Diyarbakır Memur-Sen yetkilisinin ifade ettiği gibi"Ak Parti öncelikle Diyarbakır'ı kaybetmemeyi esas almalıydı. Çünkü diğer bütün şehirlerde yaşayan Kürtlerin gözü kulağı Diyarbakır'dadır. Diyarbakır siyasi duruşu ve tercihi ile nasıl bir tutum geliştirir ise diğer iller de bu tavrı kopy-past yapacak kadar Diyarbakır'ı 'Mürşid Şehir' biliyor. Ama maalesef Ak Partililer bu konuda Diyarbakır'ı kaybetmek için bütün gücüyle seferbermiş gibi bir görüntü verdi."

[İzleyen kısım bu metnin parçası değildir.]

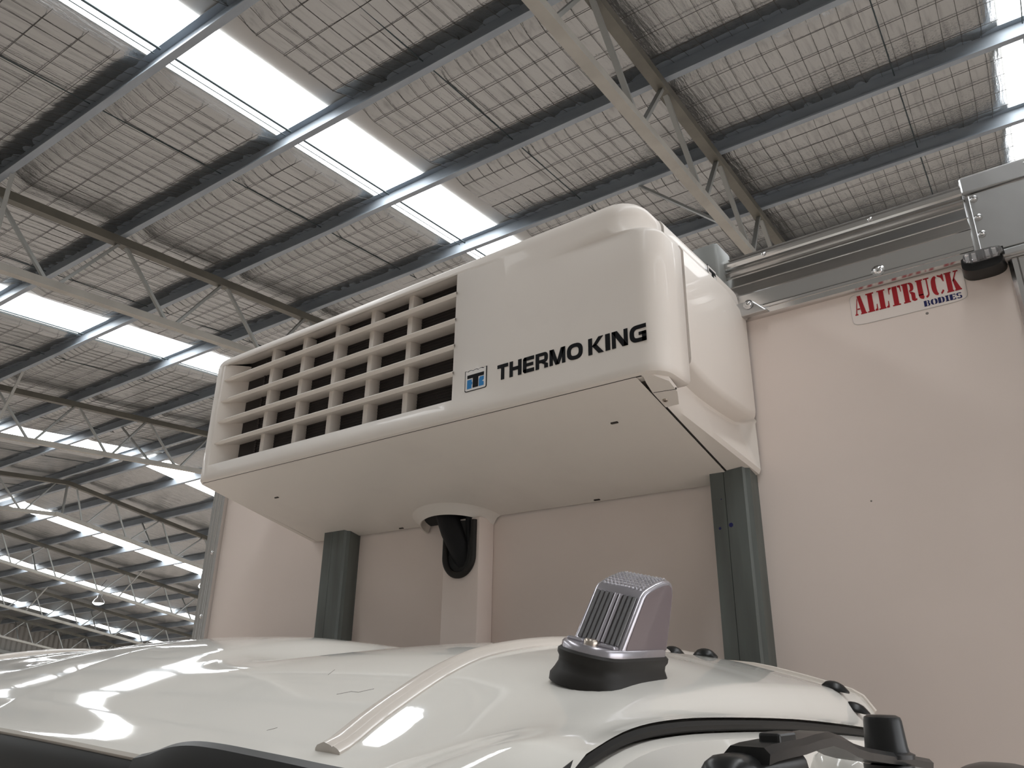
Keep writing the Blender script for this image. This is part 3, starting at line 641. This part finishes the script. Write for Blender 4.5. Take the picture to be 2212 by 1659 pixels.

Aslında yetkililer de bu durumun farkındaydı. Anlaşıldı ki birileri ülkenin geleceğini, bölgenin ve şehrin geleceğini kendi geleceklerine feda etmiş ve bunu başarmak için de her türlü hileyi denemişti. Allah var, bu hileleri de hep tutmuştu. Ne var ki millet artık bu üçüncü sınıf siyasi hilelerden bıkmış, usanmıştı.

Yoksa en basitinden 100 yıllık sorunu baldıran zehrini içerek bitirmeyi göze alan başbakan Sayın Recep Tayyip Erdoğan'a destek için de olsa bu şehirde ve çevre illerde onlarca panel, konferans, çalıştay düzenlenemez miydi? Çözüm sürecinin üzerinden 18 ay geçtikten sonra 6 Haziran 2014'te Diyarbakır'da Sayın Ekrem Erdem'in öncülüğündeki Ak Parti Genel Merkez AR-GE Başkanlığı bir çalıştay düzenledi, o kadar.

Teşkilatlar başlığında detayıyla yazacağımız gibi Ak Parti kendi hizmetlerini anlatmadı, anlatamadı. Ak Parti kendisinin aleyhine oluşturulan ALGIYA MANİ OLMAK İÇİN HİÇ BİR ŞEY YAPMADI. Sükut-ikrar ilkesi burada da işledi.